CNN
—
A group of migrants the Trump administration sent to a mega-prison in El Salvador earlier this year must now have an opportunity to challenge their removal under the Alien Enemies Act, a federal judge ruled Wednesday.
The ruling from US District Judge James Boasberg said that US officials had “improperly” loaded the migrants on to flights in mid-March and sent them to El Salvador’s CECOT prison without giving them a chance to challenge their designation as “alien enemies” subject to President Donald Trump’s use of the sweeping 18th century wartime law.
As a result, Boasberg wrote, officials must find a way to “facilitate” the migrants’ “ability to proceed through habeas and ensure that their cases are handled as they would have been if the Government had not provided constitutionally inadequate process.”
The ruling came the same afternoon it was acknowledged that a migrant in a separate case hastily deported to Mexico was returned to the US by the Trump administration.
Earlier this year the Supreme Court, without deciding whether Trump had properly invoked the Alien Enemies Act, said officials must give migrants targeted under it a chance to contest their removal through so-called habeas petitions.
“Absent this relief, the Government could snatch anyone off the street, turn him over to a foreign country, and then effectively foreclose any corrective course of action,” Boasberg wrote.
Several hundred Venezuelan migrants were sent to CECOT in mid-March after Trump invoked the Alien Enemies Act.
“The court made clear that the Trump administration cannot decline to remedy blatant constitutional violations and leave these men in a foreign gulag, maybe incommunicado for the fear of their lives,” said ACLU attorney Lee Gelernt.
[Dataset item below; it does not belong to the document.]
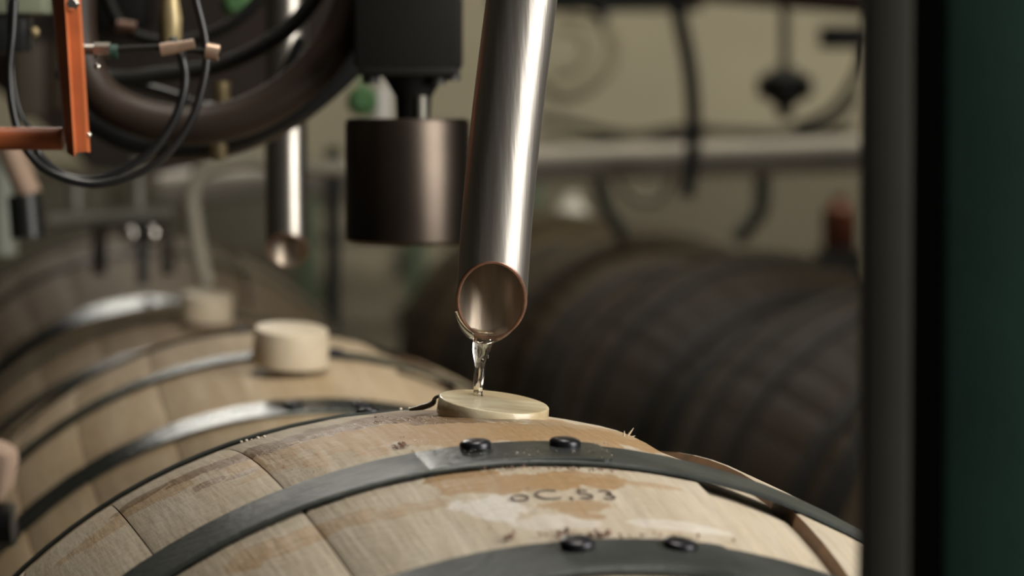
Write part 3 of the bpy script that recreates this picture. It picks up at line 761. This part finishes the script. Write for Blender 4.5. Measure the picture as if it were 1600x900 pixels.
# posts and rack in the middle distance
def post(name, px, py0, d, wpx, m, label, cat='post', group=None, px2=None):
    t = P(px, py0, d); b_ = P(px2 if px2 else px, 450, d)
    return tag(MB().box((t.x, t.y, t.z / 2), (W(wpx, d), W(wpx, d), t.z), bev=.002).build(name, m, None, origin=(t.x, t.y, 0)), label, cat, group)
post('dark_post', 520, 230, 5.2, 22, shade_p, 'slim black-green post right of the second nozzle')
c = thing('pallet_rack', (P(560, 450, 8.4).x, P(650, 450, 8.4).y, 0), 'blurred rack of cream cross boards and green uprights behind the black housing', 'rack')
for y, h_ in ((412, 50), (350, 40), (500, 45), (580, 50)):
    part(MB().box(P(650, y, 8.4), (W(380, 8.4), .03, W(h_, 8.4)), bev=.003), 'cross_board', beige_m if y < 480 else mat('dull_board', (.2, .18, .14), .6, 0, .2, 8), c)
for px in (480, 650, 830):
    t = P(px, 250, 8.35); part(MB().box((t.x, t.y, t.z / 2), (W(34, 8.3), .04, t.z), bev=.003), 'upright', mat('mossy_green_paint', (.07, .10, .06), .6, 0, .2, 8), c)

# ------------------------------------------------------------------ background right
d = 6.3
c = thing('white_pipe', P(1100, 240, d), 'pale horizontal pipe crossing the background at nozzle height', 'pipe')
part(MB().tube([P(250, 294, d), P(880, 256, d), P(1420, 239, d - .1)], W(27, d), 20, smooth=1), 'pipe', mat('cream_pipe_paint', (.74, .68, .58), .4, 0, .15, 6), c)
for px, py in ((700, 258), (1085, 244)):
    part(MB().tube([P(px - 9, py, d), P(px + 9, py, d)], W(33, d), 20, smooth=1), 'clamp_ring', dark_m, c)
g2 = 'hoses and cables hanging on the back wall'
hose('hose', [(1040, -60), (1062, 30), (1078, 110), (1084, 200), (1080, 260), (1072, 308)], 5.9, 24, black_rub, 'black hose end hanging down in front of the pale pipe', g2)
hose('cable', [(840, 182), (890, 192), (960, 208), (1040, 214), (1120, 206), (1220, 208), (1300, 196), (1345, 150)], 9.19, 12, dark_rub, 'thin dark cable sagging just above the pale pipe', g2)
hose('cable', [(840, 215), (920, 222), (1000, 212), (1080, 200), (1180, 212), (1345, 205)], 9.13, 12, dark_rub, 'second thin dark cable crossing the sagging one above the pale pipe', g2)
hose('hose', [(880, 20), (935, 30), (960, 75), (930, 125), (880, 145), (845, 120)], 9.18, 20, mat('tan_hose', (.30, .27, .19), .6, 0, .2, 9), 'tan hose hanging in an outer coil on the wall right of the nozzle', g2)
hose('hose', [(870, 40), (905, 50), (918, 75), (900, 105), (868, 112)], 9.18, 16, mat('tan_hose', (.32, .29, .21), .6, 0, .2, 9), 'tan hose inner coil on the wall right of the nozzle', g2)
hose('hose', [(1352, 52), (1345, 100), (1320, 150), (1290, 180), (1240, 200)], 6.9, 16, dark_rub, 'dark curved hose on the wall next to the green post', g2)
hose('hose', [(1190, 240), (1190, 320), (1172, 350), (1150, 375)], 6.34, 26, mat('moss_hose', (.10, .11, .08), .6, 0, .2, 9), 'short moss-grey hose dropping below the pale pipe', g2)
hose('hose', [(930, 250), (946, 320), (965, 350), (975, 375)], 6.34, 24, mat('moss_hose', (.10, .11, .08), .6, 0, .2, 9), 'short dark hose curving below the pale pipe close to the nozzle', g2)
hose('hose', [(956, 250), (985, 306), (1030, 310), (1064, 250)], 6.36, 14, beige_hose, 'short beige hose looped below the pale pipe', g2)
hose('cable', [(905, -40), (930, 10), (950, 30)], 7.8, 22, black_rub, 'black cable end at the top edge right of the nozzle', g2)
# valve on a stem
d = 6.6
c = thing('hanging_valve', P(1226, 140, d), 'black valve hanging on a thin stem in front of the cream wall', 'valve')
part(MB().tube([P(1226, -60, d), P(1226, 110, d)], W(8, d), 10, smooth=1), 'stem', mat('tan_stem', (.13, .11, .08), .5, .2, .2, 9), c)
part(MB().lathe([(W(10, d), -.06), (W(14, d), -.035), (W(44, d), -.014), (W(44, d), .016), (W(18, d), .036)], Matrix.Translation(P(1226, 136, d)), 24), 'valve_body', black_rub, c)
d = 6.9
c = thing('wall_bracket', P(1315, 60, d), 'dark bracket box close to the post near the top right', 'bracket')
part(MB().box(P(1318, 58, d), (W(76, d), .06, W(36, d)), bev=.005), 'box', black_rub, c)
part(MB().tube([P(1345, 58, d + .0), P(1400, 58, d)], W(8, d), 10, smooth=1), 'arm', dark_m, c)
tag(MB().box(P(1260, -2, 6.0), (W(420, 6), .08, W(34, 6)), Euler((0, R(4.5), 0)), bev=.004).build('overhead_beam', rust_m, None, origin=P(1260, -2, 6.0)), 'reddish brown overhead beam slanting across the top right', 'beam')
tag(MB().box(P(930, -8, 7.0), (W(330, 7), .08, W(50, 7)), bev=.004).build('overhead_beam', shade_p, None, origin=P(930, -8, 7.0)), 'dark overhead beam along the top edge right of the nozzle', 'beam')
t = P(190, 262, 8.8)
c = thing('storage_cabinet', (t.x, t.y, 0), 'blurred dark olive storage cabinet against the back wall at the left', 'cabinet')  # added box, only there to darken the left background
part(MB().box((t.x, t.y, t.z / 2 + .03), (W(640, 8.8), .4, t.z - .06), bev=.006), 'body', mat('dark_olive_cabinet', (.085, .078, .055), .6, 0, .25, 5), c)
for k in (-1, 1):
    part(MB().box((t.x + k * W(158, 8.8), t.y - .21, t.z / 2 + .03), (W(308, 8.8), .02, t.z - .12), bev=.004), 'door', mat('dark_olive_door', (.095, .085, .06), .6, 0, .25, 5), c)
    part(MB().box((t.x + k * W(158, 8.8), t.y, .03), (.1, .3, .06)), 'foot', dark_m, c)
# pale bottle-like canister and red-brown one
for (px, y0_, y1_, wp, dd, m_, lab, nm, cat) in ((892, 300, 430, 62, 8.3, pale_m, 'pale upright canister blurred right of the nozzle below the pipe', 'pale_canister', 'canister'),
                                           (1312, 305, 388, 54, 7.0, red_m, 'red-brown bottle standing low against the wall left of the post', 'brown_bottle', 'bottle')):
    t = P(px, y0_, dd); b_ = P(px, y1_, dd); r = W(wp / 2, dd); h_ = t.z - b_.z
    mb = MB().lathe([(r * .95, 0), (r, .004), (r, h_ * .72), (r * .6, h_ * .86), (r * .42, h_ * .9), (r * .42, h_)], Matrix.Translation(b_), 24)
    tag(mb.build(nm, m_, None, origin=b_), lab, cat)
    q = thing('wall_stand' , (b_.x, b_.y, 0), 'dark stand carrying the %s' % cat, 'stand')
    part(MB().box((b_.x, b_.y, b_.z / 2), (.09, .09, b_.z - .002)), 'column', dark_m, q)

# ceiling lights (out of view, seen in reflections)
for (x, y, z, ln, rz, lab) in ((-1.1, 7.3, 3.2, 1.3, 0, 'fluorescent ceiling light at the back above the filling line'), (1.9, 7.0, 3.75, 1.3, 0, 'fluorescent ceiling light above the cream back wall')):
    c = thing('ceiling_light', (x, y, z), lab, 'light', 'fluorescent ceiling lights')
    part(MB().box((x, y, z + .04), (ln, .16, .04), bev=.004), 'housing', pale_m, c)
    part(MB().tube([(x - ln / 2 + .03, y, z), (x + ln / 2 - .03, y, z)], .02, 12, smooth=1), 'tube', lamp_m, c)
    part(MB().tube([(x, y, z + .05), (x, y, 4.2)], .008, 8, smooth=1), 'hanger', dark_m, c)

for o in bpy.data.objects:
    if '_w' in o: del o['_w']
Boasberg, the chief judge of the trial-level federal court in Washington, DC, was critical in his ruling of the administration’s actions earlier this year, particularly given the fact that information that emerged after the flights occurred undermined the government’s claims that the migrants were members of the Venezuelan gang Tren de Aragua.
“Perhaps the President lawfully invoked the Alien Enemies Act. Perhaps, moreover, Defendants are correct that Plaintiffs are gang members. But — and this is the critical point — there is simply no way to know for sure, as the CECOT Plaintiffs never had any opportunity to challenge the Government’s say-so,” the judge wrote.
He continued: “Defendants instead spirited away planeloads of people before any such challenge could be made. And now, significant evidence has come to light indicating that many of those currently entombed in CECOT have no connection to the gang and thus languish in a foreign prison on flimsy, even frivolous, accusations.”
This story has been updated with additional developments.